Service disruption: git converter currently down

Warner Losh imp at bsdimp.com
Thu Oct 10 20:03:55 UTC 2019


Just FYI:

netflix% git subtree -P FreeBSD merge bsdimp-zooty-svn/meta-bump
fatal: refusing to merge unrelated histories
netflix%git subtree -P FreeBSD merge --allow-unrelated-histories
bsdimp-zooty-svn/meta-bump
error: unknown option `allow-unrelated-histories'
...
bsdimp-zooty-svn is a tree that I've been maintaining via git svn. So the
hashes are different, even though the deltas are the same.

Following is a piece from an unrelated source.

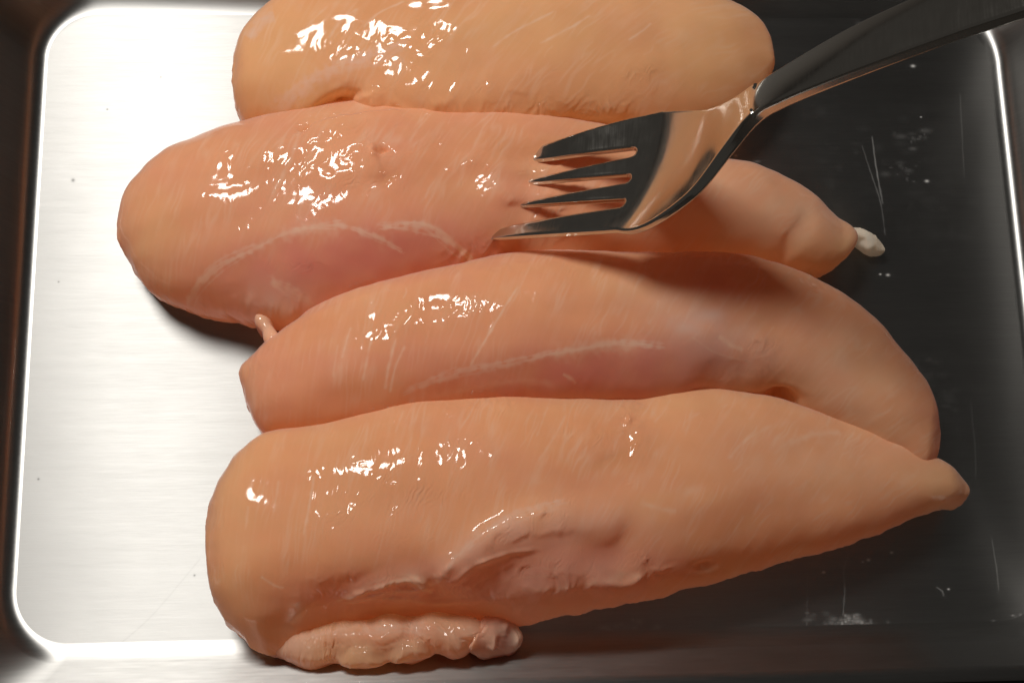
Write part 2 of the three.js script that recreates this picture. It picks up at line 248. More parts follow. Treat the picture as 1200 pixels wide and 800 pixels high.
  F.each(-1e9, -1e9, 1e9, 1e9, (k, x, z) => {                          // wrinkled film of juice
    const wt = F.wet[k] + (o.damp ?? 0.03) + 0.45 * sstep(0.12, 0.5, fbm(x / 9 + seed * 3, z / 7, 3)), an = angle(x, z), ca = Math.cos(an), sa = Math.sin(an), wx = x + 2.2 * noise(x / 5.3, z / 5.3 + 9) + 0.6 * noise(x / 2, z / 2), wz = z + 2.2 * noise(x / 5.3 + 19, z / 5.3) + 0.6 * noise(x / 2 + 7, z / 2), al = (wx * ca + wz * sa), ac = (-wx * sa + wz * ca), patch = 0.35 + 0.9 * sstep(-0.35, 0.45, noise(x / 6 + seed, z / 5));
    F.f[k] = wt * (0.16 * (1 - 2 * Math.abs(noise(al / 7.5 + seed, ac / 3.6))) + patch * (0.11 * (1 - 2 * Math.abs(noise(al / 3.4 + 5, ac / 1.7 + seed))) + 0.030 * noise(al / 1.9, ac / 1.1) + 0.010 * noise(wx / 0.75, wz / 0.6) + 0.16 * Math.max(0, noise(x / 1.2 + 7, z / 1.05) - 0.44)));
  });
  // normals of the bare form, then displacement
  const idx = [], Nn = new Float64Array(P.length);
  const at3 = (i, j) => (clamp(i, 0, NU - 1) * NV + ((j + NV) % NV)) * 3;
  for (let i = 0; i < NU; i++) for (let j = 0; j < NV; j++) {
    const a = at3(i - 1, j), b = at3(i + 1, j), c = at3(i, j - 1), d = at3(i, j + 1), k = at3(i, j);
    const ux = P[b] - P[a], uy = P[b + 1] - P[a + 1], uz = P[b + 2] - P[a + 2], vx = P[d] - P[c], vy = P[d + 1] - P[c + 1], vz = P[d + 2] - P[c + 2];
    const nx = uy * vz - uz * vy, ny = uz * vx - ux * vz, nz = ux * vy - uy * vx, l = Math.hypot(nx, ny, nz) || 1;
    Nn[k] = nx / l; Nn[k + 1] = ny / l; Nn[k + 2] = nz / l;
  }
  const cover = new Float32Array(F.nx * F.nz), rimness = new Float32Array(F.nx * F.nz);
  const flip = Nn[at3(NU >> 1, NT >> 1) + 1] < 0 ? -1 : 1, pos = new Float32Array((NU * NV + 2) * 3), uv = new Float32Array((NU * NV + 2) * 2), WX = (F.nx - 1) * cell, WZ = (F.nz - 1) * cell;
  for (let i = 0; i < NU; i++) for (let j = 0; j < NV; j++) {
    const k = at3(i, j), x = P[k], z = P[k + 2], w = sstep(-0.25, 0.45, Nn[k + 1] * flip), y0 = P[k + 1], d = Math.max(F.sample(F.d, x, z) * w, -0.55 * Math.max(0, y0)) + F.sample(F.f, x, z) * sstep(0.1, 0.65, Nn[k + 1] * flip);
    const rag = (o.ragged ?? 1.1) * (0.9 * noise(x / 9 + seed, z / 9) + fbm(x / 5.1 + y0 * 0.1, z / 5.1 + seed, 4) + 0.08 * noise(x / 1.4 + y0 * 0.3, z / 1.4)) * (1 - w);
    for (let c = 0; c < 3; c++) pos[k + c] = (P[k + c] + Nn[k + c] * flip * (d + rag)) * MM;
    pos[k + 1] = Math.max(pos[k + 1], 0.0001);
    uv[k / 3 * 2] = (x - F.x0) / WX; uv[k / 3 * 2 + 1] = (z - F.z0) / WZ;
  }
  for (const [q, i] of [[NU * NV, 0], [NU * NV + 1, NU - 1]]) { for (let c = 0; c < 3; c++) { let s = 0; for (let j = 0; j < NV; j++) s += pos[at3(i, j) + c]; pos[q * 3 + c] = s / NV; } uv[q * 2] = uv[at3(i, 0) / 3 * 2]; uv[q * 2 + 1] = uv[at3(i, 0) / 3 * 2 + 1]; }
  const tri = (a, b, c) => (flip > 0 ? idx.push(a, b, c) : idx.push(a, c, b));
  for (let i = 0; i + 1 < NU; i++) for (let j = 0; j < NV; j++) { const a = at3(i, j) / 3, b = at3(i + 1, j) / 3, c = at3(i + 1, j + 1) / 3, d = at3(i, j + 1) / 3; tri(a, b, c); tri(a, c, d); }
  for (let j = 0; j < NV; j++) { tri(NU * NV, at3(0, j) / 3, at3(0, j + 1) / 3); tri(NU * NV + 1, at3(NU - 1, j + 1) / 3, at3(NU - 1, j) / 3); }
  const g = new THREE.BufferGeometry(); g.setAttribute('position', new THREE.BufferAttribute(pos, 3)); g.setAttribute('uv', new THREE.BufferAttribute(uv, 2)); g.setIndex(idx); g.computeVertexNormals();
  for (let i = 0; i < NU; i++) for (let j = 0; j < NT; j++) {
    const k = at3(i, j), w = sstep(-0.25, 0.45, Nn[k + 1] * flip) * sstep(0.4, 0.85, g.attributes.normal.array[k + 1]), ci = Math.round((P[k] - F.x0) / cell), cj = Math.round((P[k + 2] - F.z0) / cell);
    for (let q = -1; q <= 1; q++) for (let p = -1; p <= 1; p++) { const kk = (cj + q) * F.nx + ci + p; if (kk >= 0 && kk < cover.length) { cover[kk] = w; rimness[kk] = 1 - (1 - Math.abs(Math.cos(Math.PI * j / NT)) ** 5) * Math.min(1, i / 70, (NU - 1 - i) / 70) ** 0.7; } }
  }
  const rimSoft = blur(rimness, F.nx, F.nz, 6);
  F.each(-1e9, -1e9, 1e9, 1e9, (k, x, z) => tint(F, k, [0.88, 0.60, 0.32], clamp(0.55 * rimSoft[k] * (0.8 + 0.5 * noise(x / 6, z / 6)), 0, 0.6)));
  const px = new Uint8Array(F.nx * F.nz * 4); for (let k = 0; k < F.nx * F.nz; k++) { for (let c = 0; c < 3; c++) px[k * 4 + c] = 255 * toSRGB(F.c[k * 3 + c]); px[k * 4 + 3] = 255; }
  const t = new THREE.DataTexture(px, F.nx, F.nz); t.colorSpace = THREE.SRGBColorSpace; t.magFilter = THREE.LinearFilter; t.needsUpdate = true;
  // light spreads under the surface of flesh, so the shading of the flesh follows the relief only softly while the wet film follows it sharply
  for (let k = 0; k < F.d.length; k++) F.d[k] += F.f[k];
  const cov = blur(cover, F.nx, F.nz, 3, 2), soft = blur(F.d, F.nx, F.nz, Math.round((o.spread ?? 1.1) / cell)), bd = new Float32Array(F.nx * F.nz * 4);
  for (let k = 0; k < F.nx * F.nz; k++) { bd[k * 4] = bd[k * 4 + 1] = bd[k * 4 + 2] = -0.85 * clamp(F.d[k] - soft[k], -0.7, 0.7) * cov[k] ** 2; bd[k * 4 + 3] = 1; }
  const bt = new THREE.DataTexture(bd, F.nx, F.nz, THREE.RGBAFormat, THREE.FloatType); bt.magFilter = THREE.LinearFilter; bt.needsUpdate = true;
  const mat = new THREE.MeshPhysicalMaterial({ map: t, roughness: 1, specularIntensity: 0.4, transmission: o.through ?? 0.58, thickness: 0, clearcoat: 1, clearcoatRoughness: o.gloss ?? 0.085, bumpMap: bt, bumpScale: 0.001 });
  return { g, mat };
}
const addMeat = (parent, name, o, label) => { const { g, mat } = meat(o); return part(name, g, mat, parent, label); };
const FLESH = [0.93, 0.455, 0.215], GROUP = 'raw chicken breasts lying side by side in the tray';

// the breast along the top of the picture
const breast1 = thing('chicken_breast', 'raw chicken breast at the far side of the tray, just beyond the pricked one', 'chicken breast', GROUP);
addMeat(breast1, 'muscle', {
  seed: 11, color: [0.90, 0.495, 0.24], pink: 0.25, tips: [[[-69,-50.8]][0], [[60.1,-56.7]][0]], endRound: [16, 20],
  ribs: [[-68.7,-58.9,-68.4,-44.1,11,24], [-66.1,-63.7,-64.2,-39.5,12,27], [-60.3,-69.5,-56.2,-37.3,12,29], [-50.6,-74.5,-46.2,-35.6,12,31], [-34.2,-77.8,-32.2,-35.2,12,32], [-15.5,-79.3,-14.1,-35.2,12,33], [3.3,-79.4,4.1,-35.2,12,33], [22.2,-78.2,22.5,-35.6,12,31], [37.1,-75.9,37.2,-38.1,11,28], [48.8,-72.8,48.1,-42,10,24], [57.2,-68.5,56.2,-47.3,9,20]],
  fibre: (x) => -0.95 + 0.004 * x, streaks: 70,
  ops: [
    ['blot', [[-58.4,-51.1]], 14, 12, YELLOW, 0.35], ['blot', [[-52.6,-40.8]], 12, 5, YELLOW, 0.5], ['blot', [[45.2,-54.5]], 16, 14, YELLOW, 0.4], ['blot', [[5.2,-56.7]], 30, 10, YELLOW, 0.25],
    ['fascia', [[-63.4,-36.4],[-58.3,-41.2],[-53.6,-44.1],[-43.1,-48.7],[-35.5,-50.8],[-27.8,-52]], 0.8, 0.6], ['bump', [[-55.3,-38]], 10, 4, -0.8, -0.4],
    ['ridge', [[-35.4,-54.4],[-23.9,-50.7],[-15.3,-49.3]], 1.6, 0.5], ['stroke', [[-44,-49.8],[-42.1,-49]], 1.5, PALE, 0.6],
    ['bump', [[-44.7,-38.8]], 5.5, 2.8, -9, -0.5], ['blot', [[-45.1,-38.8]], 6, 3, ORANGE, 0.8, -0.5], ['bump', [[-52.6,-40.8]], 9, 4, 1.0, -0.3],
    ['step', [[-46.7,-34.8],[-42.6,-39.6],[-38.2,-43.3],[-33.5,-44.5]], 7, 1.8, 1.0], ['bump', [[-27.8,-42.1]], 13, 5, 1.8, 0.15], ['bump', [[-12.6,-40.5]], 14, 6, 1.8, 0.1],
    ['step', [[4.1,-33.9],[3,-38.1],[0.2,-40.5],[-6.6,-41.4]], -9, 1.5], ['bump', [[15.2,-37.2]], 11, 3, -1.5],
    ['ridge', [[-18.2,-48.7],[-16.3,-45.2],[-19.2,-42.5],[-24,-41.7]], 1.0, 0.7], ['ridge', [[-32.5,-43.1],[-27.8,-40.4],[-20.2,-39]], 0.8, 0.6],
    ['wet', [[-29.7,-51.9]], 20, 5, 1.0], ['wet', [[-25.9,-43.1]], 22, 8, 1.25], ['wet', [[-56.1,-39]], 8, 4, 0.7], ['wet', [[-4.7,-44]], 12, 5, 1.6], ['wet', [[24.8,-46.6]], 5, 5, 2.0], ['wet', [[12.8,-41]], 12, 3, 1.5],
    ['stroke', [[-45.9,-54.7],[-43.4,-58.9],[-39.2,-62.3]], 0.28, PALE, 0.7], ['stroke', [[-53.5,-53.3],[-50.3,-58.5],[-46,-63.1]], 0.3, PALE, 0.4], ['stroke', [[-38.3,-57.3],[-34.4,-61.1],[-28.6,-64]], 0.28, PALE, 0.7],
    ['stroke', [[-9.5,-52],[-3.6,-56.2],[5.3,-60.9]], 0.3, PALE, 0.75], ['stroke', [[1.2,-52.9],[8.1,-56.7],[13.5,-60.5]], 0.3, PALE, 0.75], ['stroke', [[21.7,-54.7],[25.2,-57.2],[27.8,-59.8]], 0.28, PALE, 0.65],
    ['stroke', [[-64.8,-57.1],[-61,-60.9],[-58.1,-61.8]], 1.6, MILK, 0.6], ['bump', [[14.7,-43]], 20, 6, 0.8], ['bump', [[32.4,-45.1]], 8, 5, -0.5],
  ],
});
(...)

I've not tried a simple 'git merge' yet. It does support
--allow-unrelated-histories, but doesn't support the subtree stuff Netflix
needs.

Needless to say, this is not a happy thing...

Warner


On Tue, Oct 1, 2019 at 10:51 AM Ed Maste <emaste at freebsd.org> wrote:

> On Tue, 1 Oct 2019 at 10:32, Warner Losh <imp at bsdimp.com> wrote:
> >
> > I'm pretty sure you'd need to merge to the same svn rev in the new-hash
> branch as your last merge point, though. I need to test that, though.
> Usually a merge is to the top of the thing you are merging, so some caution
> is needed. And all the -s does is accept all our 'conflicts'....
>
> Yes, I've been assuming (and my experiments have been) with an
> up-to-date origin/master already merged into my working tree, and an
> up-to-date svn_head that exactly matches origin/master.
>
> There are a few different ways this could be done in a
> non-experimental situation, and we should experiment with various ones
> before anything is finalized.
>
> >> git rebase --onto origin/svn_head origin/master
> >
> > kinda. It would rebase the current branch onto the new tip of svn_head,
> not the current branch point. This isn't quite what you want in many cases
> because it will pull in new changes. The --onto arg needs to be the same
> svn rev in the new-stream as the current common ancestor of the current
> branch and origin/master.
>
> Indeed - in my experiments they are one and the same - there are no
> new changes in origin/master that are not yet in my working tree.
>
> I guess the rule of thumb should be that work to address changed
> upstream hashes should not involve any new changes, and thus cannot
> have any conflicts. In my experiments that's most easily achieved by
> starting with everything up-to-date.
>
> > So for a single tree, with a single branch, I'll grant trivial. I have 3
> or 4 trees now with a total of about 100 branches in various stages of
> WIPness. For that, it's not at all trivial because maybe 10 of the WIP
> trees haven't been merged forward in a while due to conflicts that I've not
> had time to resolve.
>
> I'll grant you even a trivial action multiplied by 100 could extend to
> a reasonable effort :)
>
> However, in any scenario you're going to have significant effort to
> deal with those 10 WIP trees. If we published both "old" and "new"
> versions of the conversion for some reasonable period you can choose
> when you spend the time to update those trees, and then perform the
> (individually) trivial migration to the new view.